A DEM-based framework to optimize the gradation of concrete aggregate using fractal approach

Several gradations of concrete with fractal dimension D = 2.0–2.9 (i.e., 2.0, 2.2, 2.4 2.6, 2.7, 2.8, 2.9) were designed based on particle size-mass distribution fractal model. The random polyhedral aggregate model was generated and then imported particle flow code, the discrete element method (DEM), to establish a multi-phase model considering mortar, aggregate, and interfacial transition zone (ITZ).
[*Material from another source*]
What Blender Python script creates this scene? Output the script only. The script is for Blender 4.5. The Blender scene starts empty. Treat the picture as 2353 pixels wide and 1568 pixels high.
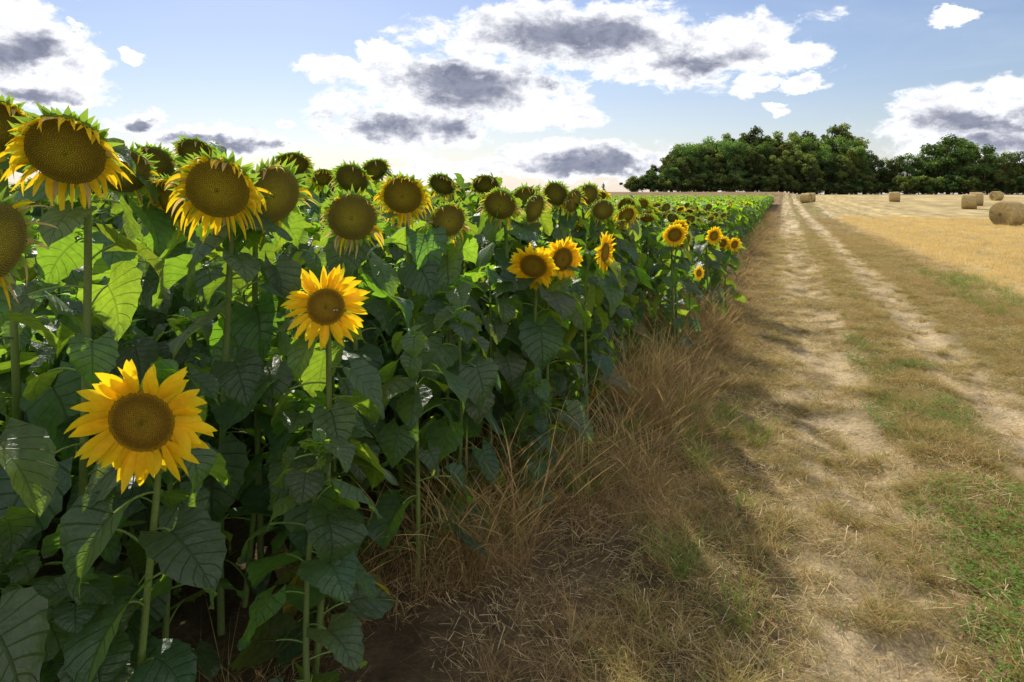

On this basis, the relationship between fractal dimension D and macro-mechanical properties and microstructure of concrete was discussed, and the grading evaluation index was proposed based on fractal dimension D. The results show that the number of large-size aggregates decreases with increase in the fractal dimension, the compressive strength of concrete increases and reaches the maximum when the fractal dimension D = 2.7. Meanwhile, the fractal dimension affects the failure mode, as fractal dimension D increases, the total microcracks gradually increase, among which the ITZ microcracks increase mainly. Compared with the uncertainty of the non-uniformity coefficient and curvature coefficient, the fractal dimension can more accurately describe the aggregate grading characteristics. In addition, appropriate adjustments should be made to determine the range of fractal dimensions considering the differences between the aggregate filling.